Para argumentar han importado de Estados Unidos el término del “perfil racial”, donde las probabilidades legales se han transformado en la presunción de culpabilidad o en racismo institucional derivado del color de su piel y su origen. El discurso oficial más llamativo en esta línea lo dio el jefe de la Policía de Transportes, al anunciar que reorientaría la búsqueda de sospechosos en el metro de acuerdo con lo que parezcan. “Se perdería el tiempo si buscáramos ancianitas”, dijo. Los atentados galvanizaron las contradicciones de este país, que fue la meca occidental para sus ex súbditos en las viejas colonias en Asia que inmigraron en busca de mejores opciones de vida. La tolerancia inglesa fue tan notoria que a Londres se le empezó a llamar “Londontistán”, que unía el nombre de la capital con Pakistán, a donde llegaron oleadas de personas para inundar el servicio de taxis y restaurantes. Como ellos, indios y sauditas eran parte del paisaje nacional.
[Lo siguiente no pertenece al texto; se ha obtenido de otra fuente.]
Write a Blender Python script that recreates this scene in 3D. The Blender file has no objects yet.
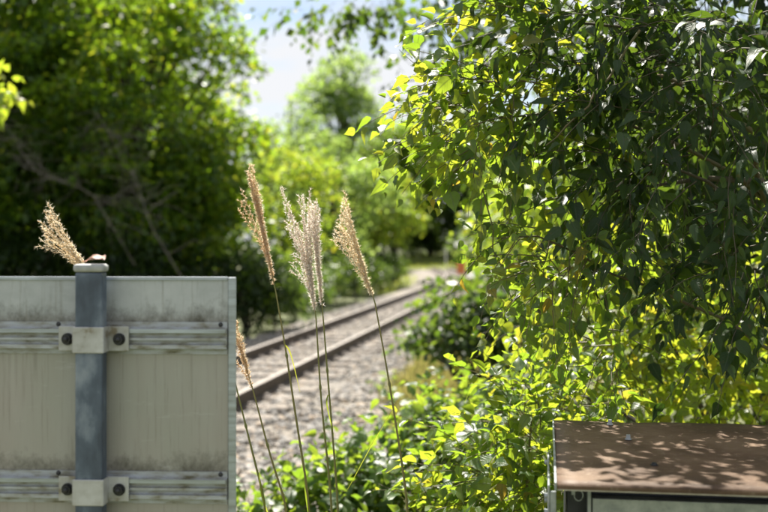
import bpy, bmesh, math
import numpy as np
from mathutils import Vector, Matrix

rng = np.random.default_rng(11)
R = math.radians
scene = bpy.context.scene
col = scene.collection

# ------------------------------------------------------------------ camera, sky, sun, exposure
CAM_Z, FPX = 1.6, 768 * 50 / 36.0
cam_d = bpy.data.cameras.new('camera')
cam = bpy.data.objects.new('camera', cam_d)
col.objects.link(cam)
cam.location = (0, 0, CAM_Z)
cam.rotation_euler = (R(90), 0, 0)
cam_d.lens, cam_d.sensor_width = 50, 36
cam_d.shift_y = -12 / 768
cam_d.clip_start, cam_d.clip_end = 0.05, 2000
cam_d.dof.use_dof = True
cam_d.dof.focus_distance = 2.55
cam_d.dof.aperture_fstop = 3.3
scene.camera = cam

SUN_EL, SUN_AZ = 57.0, -17.0          # azimuth measured from the view direction (+Y) to the right
world = bpy.data.worlds.new('World')
scene.world = world
world.use_nodes = True
wn, wl = world.node_tree.nodes, world.node_tree.links
bg = wn['Background']
sky = wn.new('ShaderNodeTexSky')
sky.sky_type = 'NISHITA'
sky.sun_disc = False
sky.sun_elevation = R(SUN_EL)
sky.sun_rotation = R(SUN_AZ)
sky.air_density, sky.dust_density, sky.ozone_density = 1.0, 1.2, 1.2
tc = wn.new('ShaderNodeTexCoord')
sep = wn.new('ShaderNodeSeparateXYZ')
wl.new(tc.outputs['Generated'], sep.inputs[0])
den = wn.new('ShaderNodeMath'); den.operation = 'ADD'; den.inputs[1].default_value = 0.25
wl.new(sep.outputs['Z'], den.inputs[0])
inv = wn.new('ShaderNodeMath'); inv.operation = 'DIVIDE'; inv.inputs[0].default_value = 1.0
wl.new(den.outputs[0], inv.inputs[1])
sc_ = wn.new('ShaderNodeVectorMath'); sc_.operation = 'SCALE'
wl.new(tc.outputs['Generated'], sc_.inputs[0]); wl.new(inv.outputs[0], sc_.inputs['Scale'])
cn = wn.new('ShaderNodeTexNoise')
cn.inputs['Scale'].default_value = 2.6
cn.inputs['Detail'].default_value = 7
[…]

Los bombazos han causado un choque de conceptos. La tolerancia inglesa y el multiculturalismo se enfrentan ahora en un debate, donde la línea dura es la que abreva de la estadunidense. Mano dura, admite la mayoría de los ingleses (el 60 por ciento pensó que la policía actuó en lo correcto, en su momento, cuando le metió ocho balazos en la cabeza a un brasileño que corrió de la policía), pero en cuanto al multiculturalismo no están convencidos de seguir el pensamiento estadunidense, donde conservadores y liberales piensan que ha sido un mal para la nación y que les ha frenado el desarrollo. El debate es, entonces, si el multiculturalismo debe ser incluyente o excluyente. Los sectores menos extremistas en la sociedad inglesa consideran que el fenómeno va más allá de la pluralidad cultural, y que si no se ofrece a los ciudadanos un sentido claro del país al que llegan y se les da la bienvenida, no debe extrañar que cambien sus lealtades. El argumento se fortalece con el origen de quienes colocaron las últimas bombas: segunda generación de paquistaníes nacidos en Gran Bretaña. ¿Qué sucedió? La sociedad los alienó y profundizó su falta de identidad. Los jóvenes musulmanes en este país tienen una vida desordenada, echada a perder, sin empleo, metidos algunos en las drogas. Otros encontraron en el Islam su razón de ser. En lugar de corregir socialmente el rechazo, se quiere profundizar en el error volteando a Estados Unidos en su experiencia con los mexicanos. Aquí es “Londontistán” y allá es “MexAmérica”. La diferencia es que los mexicanos son católicos –pasivos–, no se sienten agraviados por invasiones y no ponen bombas. Los musulmanes no han dejado de ser invadidos y agredidos a lo largo de la historia, imbuidos en el radicalismo de su religión donde morir significa la vida eterna.